Let me quote from the book “The Naked Ape” by zoologist  Desmond Morris. Here the “Naked Ape” denotes the ape without hairs like other apes.

“Much of what we do as adults is based on the imitative absorption during our childhood years. Frequently, we imagine that we are behaving in a particular way because such behaviour accords with some abstract, lofty moral principles, when in reality,  all we are doing is obeying deeply ingrained and long “forgotten” set of purely imitative impressions. It is the unmodifiable obedience to these impressions (along with our carefully concealed instinctive urges) that makes it so hard for societies to change their customs and their ‘beliefs’. Even when faced with exciting, brilliantly rational new ideas, based on the application of pure, objective intelligence, the community will still cling to its old home-based habits and prejudices. This is the ‘cross’ we have to bear, if we are going to sail through our vital juvenile ‘blotting paper’ phase of rapidly mopping up the accumulated experiences of previous generations. We are forced to take the biased opinions along with the valuable facts”.
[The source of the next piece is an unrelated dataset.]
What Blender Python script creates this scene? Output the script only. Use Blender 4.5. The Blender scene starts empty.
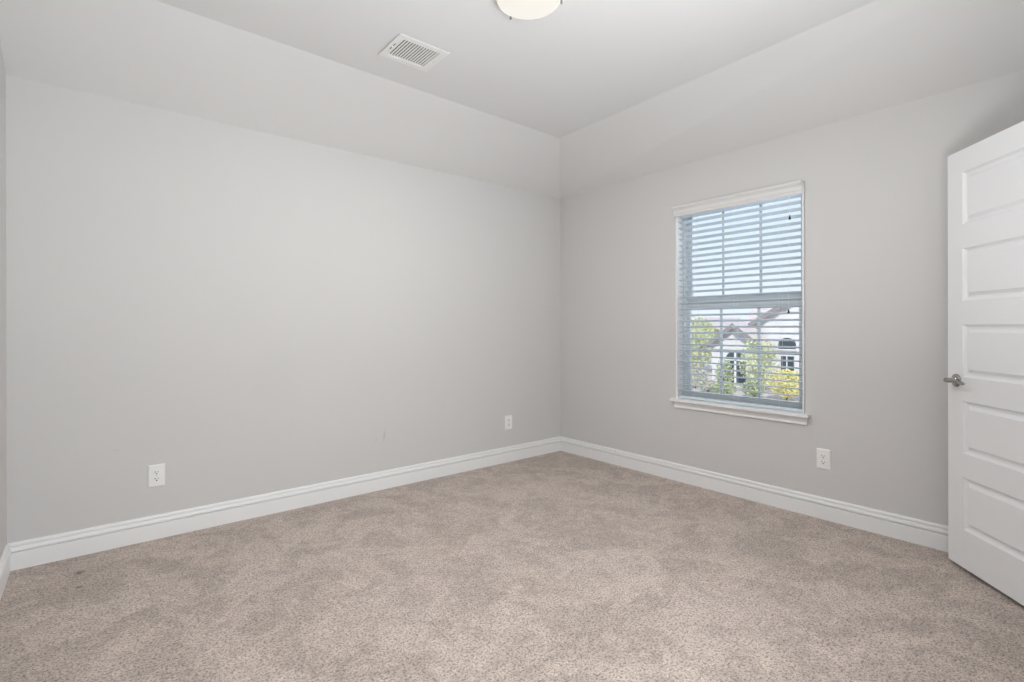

The following is from Kurian Joseph who was in Delhi leading the laity battle on double (Latin-Syromalabar) jurisdiction. He has now migrated to US.

Dr james,

Congratulations on the nearly four years of sustained, courageous and honest publishing.

CCV was there with us while our group Laity4Unity pursued its Petition to the Holy Father about the efforts of the Syro Malabar Church to divide the community in Delhi. You were also there with us when the issue was happily settled once and for all by the Vatican – in such a way that, although ostensibly for Delhi, the principles laid out were very clearly universal. During that struggle by the laity of Delhi, you supported us while still maintaining editorial balance and permitting the SM representatives to have their say.

Am extremely happy – and pleasantly surprised – that CCV leads similar Indian publications by huge margins. All credit goes to your Triumvirate – three committed men of faith.

May God continue to bless you and keep the good work going.Warm regards.